We expect the following growth drivers to continue boosting profits:

1. Mobile

2. Gaming consoles

3. Digital distribution

4. Downloadable content (DLC)

5. Microtransactions

Recent results for the first quarter of the year beat expectations, with significant revenue and earnings per share (EPS) growth. Year-on-year non-GAAP revenue increased 29% to $908m versus expectations of $812m. EPS grew 44% to $0.23.

The expected growth in mobile, through the acquisition of King Digital, is starting to bear fruit – mobile now contributes 26% of revenues versus 12% a year earlier.

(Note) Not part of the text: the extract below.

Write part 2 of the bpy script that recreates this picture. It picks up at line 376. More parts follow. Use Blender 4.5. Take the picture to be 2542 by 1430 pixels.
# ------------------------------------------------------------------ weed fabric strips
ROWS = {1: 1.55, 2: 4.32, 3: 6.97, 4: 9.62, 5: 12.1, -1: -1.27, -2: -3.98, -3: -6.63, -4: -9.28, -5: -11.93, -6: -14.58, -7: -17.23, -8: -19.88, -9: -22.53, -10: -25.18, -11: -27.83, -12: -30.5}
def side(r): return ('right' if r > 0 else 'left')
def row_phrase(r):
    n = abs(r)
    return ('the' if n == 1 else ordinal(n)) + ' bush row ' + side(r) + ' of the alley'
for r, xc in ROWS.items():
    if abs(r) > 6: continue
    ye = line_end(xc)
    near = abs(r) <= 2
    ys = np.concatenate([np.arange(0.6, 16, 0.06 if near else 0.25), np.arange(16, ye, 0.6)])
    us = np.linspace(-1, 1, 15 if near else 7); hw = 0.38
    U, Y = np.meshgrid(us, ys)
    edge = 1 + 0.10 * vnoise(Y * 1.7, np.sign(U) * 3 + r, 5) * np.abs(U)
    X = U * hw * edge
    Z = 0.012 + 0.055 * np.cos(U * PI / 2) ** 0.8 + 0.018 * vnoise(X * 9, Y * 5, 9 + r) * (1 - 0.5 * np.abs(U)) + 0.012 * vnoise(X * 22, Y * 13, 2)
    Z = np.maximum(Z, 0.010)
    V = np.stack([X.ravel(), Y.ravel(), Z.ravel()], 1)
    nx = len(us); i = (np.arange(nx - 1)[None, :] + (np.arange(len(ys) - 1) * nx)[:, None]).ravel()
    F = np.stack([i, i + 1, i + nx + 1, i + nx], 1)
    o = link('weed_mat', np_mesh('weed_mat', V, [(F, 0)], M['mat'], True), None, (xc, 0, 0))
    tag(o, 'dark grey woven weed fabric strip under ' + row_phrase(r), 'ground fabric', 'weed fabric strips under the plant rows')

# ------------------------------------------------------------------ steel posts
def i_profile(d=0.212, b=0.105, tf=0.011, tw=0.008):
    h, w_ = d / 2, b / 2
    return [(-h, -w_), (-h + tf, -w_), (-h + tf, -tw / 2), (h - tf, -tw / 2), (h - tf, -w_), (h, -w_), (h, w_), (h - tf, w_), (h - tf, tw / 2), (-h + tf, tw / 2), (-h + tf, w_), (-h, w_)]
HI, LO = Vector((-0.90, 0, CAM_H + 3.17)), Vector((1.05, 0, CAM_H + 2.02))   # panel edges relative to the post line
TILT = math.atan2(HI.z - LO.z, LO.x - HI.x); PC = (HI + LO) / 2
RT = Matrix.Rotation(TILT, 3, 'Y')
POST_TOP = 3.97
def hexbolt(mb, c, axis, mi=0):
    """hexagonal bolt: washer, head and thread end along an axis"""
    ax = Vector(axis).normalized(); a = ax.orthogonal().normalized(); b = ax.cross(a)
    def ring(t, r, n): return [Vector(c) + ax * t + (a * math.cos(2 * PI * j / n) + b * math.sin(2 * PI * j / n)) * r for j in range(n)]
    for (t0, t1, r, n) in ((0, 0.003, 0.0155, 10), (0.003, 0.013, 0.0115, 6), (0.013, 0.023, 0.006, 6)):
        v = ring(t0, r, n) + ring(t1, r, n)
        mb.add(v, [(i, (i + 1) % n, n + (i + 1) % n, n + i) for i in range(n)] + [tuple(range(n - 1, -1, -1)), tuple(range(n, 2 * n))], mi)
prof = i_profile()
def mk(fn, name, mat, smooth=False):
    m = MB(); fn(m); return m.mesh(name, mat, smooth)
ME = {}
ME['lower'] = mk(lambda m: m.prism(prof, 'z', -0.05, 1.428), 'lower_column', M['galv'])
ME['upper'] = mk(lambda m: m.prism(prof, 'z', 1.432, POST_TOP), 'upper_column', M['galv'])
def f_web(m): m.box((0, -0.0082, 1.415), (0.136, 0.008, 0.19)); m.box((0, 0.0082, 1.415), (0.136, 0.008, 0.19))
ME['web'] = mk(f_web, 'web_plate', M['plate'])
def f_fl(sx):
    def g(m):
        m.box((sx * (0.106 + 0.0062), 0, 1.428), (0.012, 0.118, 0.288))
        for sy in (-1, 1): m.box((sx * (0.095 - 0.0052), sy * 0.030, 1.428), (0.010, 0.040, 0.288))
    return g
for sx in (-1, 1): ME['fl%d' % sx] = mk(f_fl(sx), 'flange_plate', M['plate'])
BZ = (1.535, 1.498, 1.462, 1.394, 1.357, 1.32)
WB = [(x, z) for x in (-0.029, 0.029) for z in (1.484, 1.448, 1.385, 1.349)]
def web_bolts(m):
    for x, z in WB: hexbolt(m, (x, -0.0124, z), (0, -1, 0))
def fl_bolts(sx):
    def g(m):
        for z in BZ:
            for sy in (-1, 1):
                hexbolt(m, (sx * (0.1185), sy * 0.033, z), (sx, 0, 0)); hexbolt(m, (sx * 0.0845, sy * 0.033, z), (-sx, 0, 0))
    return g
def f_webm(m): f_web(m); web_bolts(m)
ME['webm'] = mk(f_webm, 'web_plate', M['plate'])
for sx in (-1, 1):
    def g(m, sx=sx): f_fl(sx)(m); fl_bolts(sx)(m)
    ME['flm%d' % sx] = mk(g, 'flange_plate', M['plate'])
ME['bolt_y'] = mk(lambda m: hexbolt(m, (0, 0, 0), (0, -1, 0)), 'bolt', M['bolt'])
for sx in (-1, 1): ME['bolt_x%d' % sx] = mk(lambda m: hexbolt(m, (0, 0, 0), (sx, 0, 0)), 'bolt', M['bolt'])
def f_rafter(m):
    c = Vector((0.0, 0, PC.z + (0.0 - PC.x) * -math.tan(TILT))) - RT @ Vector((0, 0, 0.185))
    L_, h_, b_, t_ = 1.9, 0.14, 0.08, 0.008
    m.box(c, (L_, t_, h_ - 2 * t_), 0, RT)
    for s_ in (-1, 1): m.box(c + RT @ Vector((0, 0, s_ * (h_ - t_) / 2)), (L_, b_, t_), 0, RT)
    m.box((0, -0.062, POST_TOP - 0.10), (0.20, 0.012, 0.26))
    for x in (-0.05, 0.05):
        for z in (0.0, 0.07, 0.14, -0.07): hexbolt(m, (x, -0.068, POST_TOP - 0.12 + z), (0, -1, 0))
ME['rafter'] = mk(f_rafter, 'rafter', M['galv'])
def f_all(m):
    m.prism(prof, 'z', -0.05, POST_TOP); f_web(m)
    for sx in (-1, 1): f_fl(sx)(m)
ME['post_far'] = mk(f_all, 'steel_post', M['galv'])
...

This has been a large focus as mobile games have a smaller time commitment than other conventional PC and console games, and are also more affordable to the average person.

Cheaper games equate to a large volume of users in a market that is yet to be fully unlocked. It is important to note that the overall gaming market is growing at a steady pace, and although mobile is cannibalistic, it is bringing new casual users into the industry.

Apart from its recent push to mobile, ATVI has been proactive in addressing the opportunity of the latest craze, eSports. eSports are large events where teams/players play against one another in front of a crowd.

These events are viewed as engagement drivers, drawing millions of online viewers, and sells out large stadiums like Madison Square Garden.

The more people watch these events, the more they want to become involved, spurring on more engagement and more revenue generation potential. eSports are thus seen as indirect revenue generation opportunities.

All the growth drivers mentioned create a “synthetic subscription service”. Historically the revenue model was singularly transactional, as a game was bought and played, with no other transactions taking place in-between game releases. This created cyclicality, which was not ideal.

Now, digital distributions and DLC are driving easier transactions, but these are no longer singular as the transactions and “add-on services” become more frequent. The cyclicality factor is also smoothed out, creating more consistent revenue streams and better profit margins.

The share has had a tremendous run over the last year and currently trades at an expected forward price-to-earnings ratio (P/E) of 16.7 times.

Given that growth is expected to remain between 20% and 30%, this multiple doesn’t seem too steep and should reward investors handsomely over the long term.